Quote, please, the line with "were 1889x1062 pixels.", the line with "p = podium(R(a), .3);", and every line between them, exactly and with nothing else.

● ● ● ● ●

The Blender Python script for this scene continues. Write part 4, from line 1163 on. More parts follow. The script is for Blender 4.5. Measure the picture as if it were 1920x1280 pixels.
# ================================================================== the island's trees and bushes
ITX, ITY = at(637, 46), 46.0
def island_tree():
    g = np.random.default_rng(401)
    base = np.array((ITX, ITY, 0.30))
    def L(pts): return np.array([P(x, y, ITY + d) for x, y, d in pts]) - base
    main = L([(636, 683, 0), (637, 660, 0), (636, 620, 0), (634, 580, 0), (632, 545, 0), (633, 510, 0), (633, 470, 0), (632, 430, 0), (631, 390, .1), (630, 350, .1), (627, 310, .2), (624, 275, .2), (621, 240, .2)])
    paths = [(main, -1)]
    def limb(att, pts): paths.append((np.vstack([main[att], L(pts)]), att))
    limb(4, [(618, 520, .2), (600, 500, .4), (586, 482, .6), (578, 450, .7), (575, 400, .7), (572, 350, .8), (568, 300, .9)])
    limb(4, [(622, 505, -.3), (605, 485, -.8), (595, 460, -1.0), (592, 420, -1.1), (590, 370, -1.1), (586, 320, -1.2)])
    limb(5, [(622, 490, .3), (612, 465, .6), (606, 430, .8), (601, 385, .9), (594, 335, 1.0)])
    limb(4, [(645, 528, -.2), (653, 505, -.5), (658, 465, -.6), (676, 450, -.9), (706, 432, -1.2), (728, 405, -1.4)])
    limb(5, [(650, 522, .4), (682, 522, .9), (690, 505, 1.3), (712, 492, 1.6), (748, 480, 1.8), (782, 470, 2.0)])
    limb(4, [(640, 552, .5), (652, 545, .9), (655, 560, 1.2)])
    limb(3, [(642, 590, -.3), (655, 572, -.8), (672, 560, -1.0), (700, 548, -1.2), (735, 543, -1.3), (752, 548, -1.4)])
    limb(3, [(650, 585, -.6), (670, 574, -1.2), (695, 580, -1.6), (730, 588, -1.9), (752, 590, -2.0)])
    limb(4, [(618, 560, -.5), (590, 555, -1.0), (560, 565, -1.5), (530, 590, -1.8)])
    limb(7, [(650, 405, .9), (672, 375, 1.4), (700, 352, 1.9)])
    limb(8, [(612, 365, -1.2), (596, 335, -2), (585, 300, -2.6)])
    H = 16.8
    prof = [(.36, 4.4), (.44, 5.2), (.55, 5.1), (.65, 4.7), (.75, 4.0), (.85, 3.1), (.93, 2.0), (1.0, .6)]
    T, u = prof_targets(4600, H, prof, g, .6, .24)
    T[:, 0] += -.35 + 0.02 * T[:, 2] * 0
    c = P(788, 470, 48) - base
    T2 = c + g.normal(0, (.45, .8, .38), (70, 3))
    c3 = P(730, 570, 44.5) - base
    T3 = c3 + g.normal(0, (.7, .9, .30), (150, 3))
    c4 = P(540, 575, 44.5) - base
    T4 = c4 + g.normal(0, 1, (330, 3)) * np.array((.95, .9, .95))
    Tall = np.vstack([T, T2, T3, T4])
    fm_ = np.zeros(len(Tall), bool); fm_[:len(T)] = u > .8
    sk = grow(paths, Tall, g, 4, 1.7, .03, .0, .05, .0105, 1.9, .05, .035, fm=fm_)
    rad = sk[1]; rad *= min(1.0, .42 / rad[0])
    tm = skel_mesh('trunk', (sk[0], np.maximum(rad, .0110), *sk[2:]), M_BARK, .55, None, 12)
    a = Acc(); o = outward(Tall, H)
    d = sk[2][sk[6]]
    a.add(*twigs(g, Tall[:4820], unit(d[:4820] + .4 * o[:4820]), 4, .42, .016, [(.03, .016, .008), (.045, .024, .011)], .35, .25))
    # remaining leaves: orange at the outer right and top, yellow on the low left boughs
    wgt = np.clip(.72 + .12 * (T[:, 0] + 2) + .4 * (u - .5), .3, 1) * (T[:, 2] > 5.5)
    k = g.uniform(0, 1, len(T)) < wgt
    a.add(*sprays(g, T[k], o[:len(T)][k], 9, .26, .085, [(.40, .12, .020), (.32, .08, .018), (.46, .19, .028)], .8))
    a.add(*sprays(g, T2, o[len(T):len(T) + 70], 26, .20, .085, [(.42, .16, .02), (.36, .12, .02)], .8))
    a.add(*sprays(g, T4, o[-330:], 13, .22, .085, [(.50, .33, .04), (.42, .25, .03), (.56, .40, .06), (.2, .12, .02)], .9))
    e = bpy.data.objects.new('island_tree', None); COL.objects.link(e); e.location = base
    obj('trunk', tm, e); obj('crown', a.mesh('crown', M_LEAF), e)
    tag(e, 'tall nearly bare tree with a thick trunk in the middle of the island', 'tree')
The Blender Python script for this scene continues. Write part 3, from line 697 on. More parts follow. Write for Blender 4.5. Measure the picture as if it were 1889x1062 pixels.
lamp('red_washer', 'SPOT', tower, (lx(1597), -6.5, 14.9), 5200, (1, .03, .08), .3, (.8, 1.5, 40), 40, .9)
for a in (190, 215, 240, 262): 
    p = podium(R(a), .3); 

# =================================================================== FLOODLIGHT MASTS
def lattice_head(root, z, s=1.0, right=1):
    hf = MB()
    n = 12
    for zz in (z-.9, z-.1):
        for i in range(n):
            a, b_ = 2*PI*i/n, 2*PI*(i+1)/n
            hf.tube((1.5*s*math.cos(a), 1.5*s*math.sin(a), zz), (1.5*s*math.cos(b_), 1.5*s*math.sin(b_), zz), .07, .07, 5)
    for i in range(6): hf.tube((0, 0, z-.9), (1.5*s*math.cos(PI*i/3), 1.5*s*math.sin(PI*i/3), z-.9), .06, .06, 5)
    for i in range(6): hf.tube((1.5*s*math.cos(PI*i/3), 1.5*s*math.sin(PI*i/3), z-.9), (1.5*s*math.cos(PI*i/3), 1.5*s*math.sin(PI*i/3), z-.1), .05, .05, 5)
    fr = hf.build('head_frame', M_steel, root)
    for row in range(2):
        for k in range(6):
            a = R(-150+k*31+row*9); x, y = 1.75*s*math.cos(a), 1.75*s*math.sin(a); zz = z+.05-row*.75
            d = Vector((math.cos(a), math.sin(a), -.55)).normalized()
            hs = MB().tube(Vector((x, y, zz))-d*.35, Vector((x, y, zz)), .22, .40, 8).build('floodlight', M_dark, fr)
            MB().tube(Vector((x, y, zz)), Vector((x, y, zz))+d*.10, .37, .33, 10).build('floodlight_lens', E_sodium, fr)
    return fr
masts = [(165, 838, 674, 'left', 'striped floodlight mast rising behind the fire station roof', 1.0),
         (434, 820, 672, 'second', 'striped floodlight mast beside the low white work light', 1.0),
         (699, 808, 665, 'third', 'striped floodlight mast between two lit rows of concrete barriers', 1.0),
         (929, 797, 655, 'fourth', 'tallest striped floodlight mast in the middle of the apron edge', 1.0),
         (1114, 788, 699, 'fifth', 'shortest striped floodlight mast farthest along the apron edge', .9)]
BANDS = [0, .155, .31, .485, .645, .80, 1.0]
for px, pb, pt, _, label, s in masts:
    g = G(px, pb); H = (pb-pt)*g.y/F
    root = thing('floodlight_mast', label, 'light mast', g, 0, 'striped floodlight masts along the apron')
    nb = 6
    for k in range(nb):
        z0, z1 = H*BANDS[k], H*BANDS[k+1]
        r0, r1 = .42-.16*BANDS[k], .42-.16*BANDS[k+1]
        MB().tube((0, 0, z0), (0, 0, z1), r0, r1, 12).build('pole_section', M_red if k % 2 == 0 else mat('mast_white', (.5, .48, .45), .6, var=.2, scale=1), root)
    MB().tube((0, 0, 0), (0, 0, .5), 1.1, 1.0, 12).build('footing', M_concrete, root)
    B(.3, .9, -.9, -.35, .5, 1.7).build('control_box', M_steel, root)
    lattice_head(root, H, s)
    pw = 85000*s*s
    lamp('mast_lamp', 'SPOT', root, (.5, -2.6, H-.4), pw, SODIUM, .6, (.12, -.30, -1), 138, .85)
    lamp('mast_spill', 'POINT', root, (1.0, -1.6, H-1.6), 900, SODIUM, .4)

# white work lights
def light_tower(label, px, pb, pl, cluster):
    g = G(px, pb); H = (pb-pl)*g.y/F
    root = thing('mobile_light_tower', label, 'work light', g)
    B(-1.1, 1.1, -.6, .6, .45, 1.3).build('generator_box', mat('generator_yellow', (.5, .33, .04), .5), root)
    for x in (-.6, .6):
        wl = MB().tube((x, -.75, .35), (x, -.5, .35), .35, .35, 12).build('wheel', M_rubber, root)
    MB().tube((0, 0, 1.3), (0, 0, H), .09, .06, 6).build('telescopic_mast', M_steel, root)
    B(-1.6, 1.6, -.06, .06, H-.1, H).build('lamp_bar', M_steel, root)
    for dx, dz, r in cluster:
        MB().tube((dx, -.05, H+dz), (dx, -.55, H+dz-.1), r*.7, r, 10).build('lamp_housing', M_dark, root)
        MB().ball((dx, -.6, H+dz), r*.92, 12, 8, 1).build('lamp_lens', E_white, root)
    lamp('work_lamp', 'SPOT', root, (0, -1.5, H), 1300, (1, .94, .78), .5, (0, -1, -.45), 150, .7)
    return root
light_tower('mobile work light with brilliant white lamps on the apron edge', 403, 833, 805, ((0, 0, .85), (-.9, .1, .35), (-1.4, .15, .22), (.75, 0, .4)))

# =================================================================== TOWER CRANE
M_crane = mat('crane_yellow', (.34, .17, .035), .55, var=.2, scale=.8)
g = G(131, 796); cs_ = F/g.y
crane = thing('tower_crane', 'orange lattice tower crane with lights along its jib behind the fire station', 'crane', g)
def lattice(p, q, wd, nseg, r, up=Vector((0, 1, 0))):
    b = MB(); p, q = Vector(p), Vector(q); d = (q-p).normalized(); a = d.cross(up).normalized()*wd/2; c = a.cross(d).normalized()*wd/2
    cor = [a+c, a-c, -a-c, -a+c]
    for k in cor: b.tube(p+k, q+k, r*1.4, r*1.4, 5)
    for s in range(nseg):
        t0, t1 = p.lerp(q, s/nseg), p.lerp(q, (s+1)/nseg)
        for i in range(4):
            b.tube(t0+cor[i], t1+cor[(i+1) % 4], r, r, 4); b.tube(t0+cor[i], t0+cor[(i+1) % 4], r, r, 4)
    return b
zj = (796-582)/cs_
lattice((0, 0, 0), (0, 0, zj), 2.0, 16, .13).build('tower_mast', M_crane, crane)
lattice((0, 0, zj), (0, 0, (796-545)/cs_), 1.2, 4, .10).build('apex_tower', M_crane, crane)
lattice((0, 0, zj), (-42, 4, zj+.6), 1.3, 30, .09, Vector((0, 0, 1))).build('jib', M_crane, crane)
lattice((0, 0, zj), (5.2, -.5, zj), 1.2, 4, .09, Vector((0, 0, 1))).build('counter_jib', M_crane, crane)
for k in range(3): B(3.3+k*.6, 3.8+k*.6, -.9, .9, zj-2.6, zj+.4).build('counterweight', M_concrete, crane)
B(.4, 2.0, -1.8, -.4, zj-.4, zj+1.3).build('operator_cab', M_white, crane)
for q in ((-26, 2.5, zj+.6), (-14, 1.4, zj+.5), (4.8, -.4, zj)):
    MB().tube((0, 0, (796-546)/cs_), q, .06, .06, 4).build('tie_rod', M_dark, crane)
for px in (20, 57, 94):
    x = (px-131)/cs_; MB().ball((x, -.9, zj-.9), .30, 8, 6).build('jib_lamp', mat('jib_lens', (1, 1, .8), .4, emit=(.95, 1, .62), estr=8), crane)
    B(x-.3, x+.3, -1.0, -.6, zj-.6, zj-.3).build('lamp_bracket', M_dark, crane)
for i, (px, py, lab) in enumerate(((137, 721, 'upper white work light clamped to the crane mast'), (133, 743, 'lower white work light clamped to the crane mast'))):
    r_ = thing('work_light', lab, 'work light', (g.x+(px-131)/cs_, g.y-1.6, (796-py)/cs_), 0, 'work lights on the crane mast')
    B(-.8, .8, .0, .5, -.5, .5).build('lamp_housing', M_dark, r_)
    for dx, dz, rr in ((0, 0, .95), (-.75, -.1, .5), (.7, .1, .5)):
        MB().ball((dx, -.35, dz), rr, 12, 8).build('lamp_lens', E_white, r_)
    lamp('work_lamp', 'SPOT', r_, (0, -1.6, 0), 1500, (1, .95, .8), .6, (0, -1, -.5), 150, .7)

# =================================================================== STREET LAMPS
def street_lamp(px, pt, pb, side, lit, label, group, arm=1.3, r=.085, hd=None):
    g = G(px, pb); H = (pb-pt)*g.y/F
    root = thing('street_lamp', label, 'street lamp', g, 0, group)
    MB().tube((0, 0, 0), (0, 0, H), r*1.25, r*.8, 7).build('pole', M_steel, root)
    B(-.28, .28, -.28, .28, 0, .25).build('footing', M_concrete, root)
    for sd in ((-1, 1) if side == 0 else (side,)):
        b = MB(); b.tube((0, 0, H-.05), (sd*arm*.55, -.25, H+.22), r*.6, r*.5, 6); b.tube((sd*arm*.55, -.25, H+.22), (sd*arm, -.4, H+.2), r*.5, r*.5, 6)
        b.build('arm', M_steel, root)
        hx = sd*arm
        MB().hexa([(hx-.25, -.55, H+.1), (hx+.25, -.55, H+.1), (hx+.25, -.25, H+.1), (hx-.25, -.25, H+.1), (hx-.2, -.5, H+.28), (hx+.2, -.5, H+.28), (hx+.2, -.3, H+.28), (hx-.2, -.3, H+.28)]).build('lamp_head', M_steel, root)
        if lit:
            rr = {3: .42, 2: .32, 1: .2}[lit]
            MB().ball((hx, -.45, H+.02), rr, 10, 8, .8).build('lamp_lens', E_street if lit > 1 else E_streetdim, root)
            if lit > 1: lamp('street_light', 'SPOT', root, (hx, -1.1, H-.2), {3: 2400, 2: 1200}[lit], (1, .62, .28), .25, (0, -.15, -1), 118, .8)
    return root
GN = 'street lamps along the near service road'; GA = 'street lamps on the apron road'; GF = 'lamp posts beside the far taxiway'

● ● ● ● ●

FINISHED ANSWER |
The Blender Python script for this scene continues. Write part 3, from line 697 on. More parts follow. Write for Blender 4.5. Measure the picture as if it were 1889x1062 pixels.
lamp('red_washer', 'SPOT', tower, (lx(1597), -6.5, 14.9), 5200, (1, .03, .08), .3, (.8, 1.5, 40), 40, .9)
for a in (190, 215, 240, 262): 
    p = podium(R(a), .3); 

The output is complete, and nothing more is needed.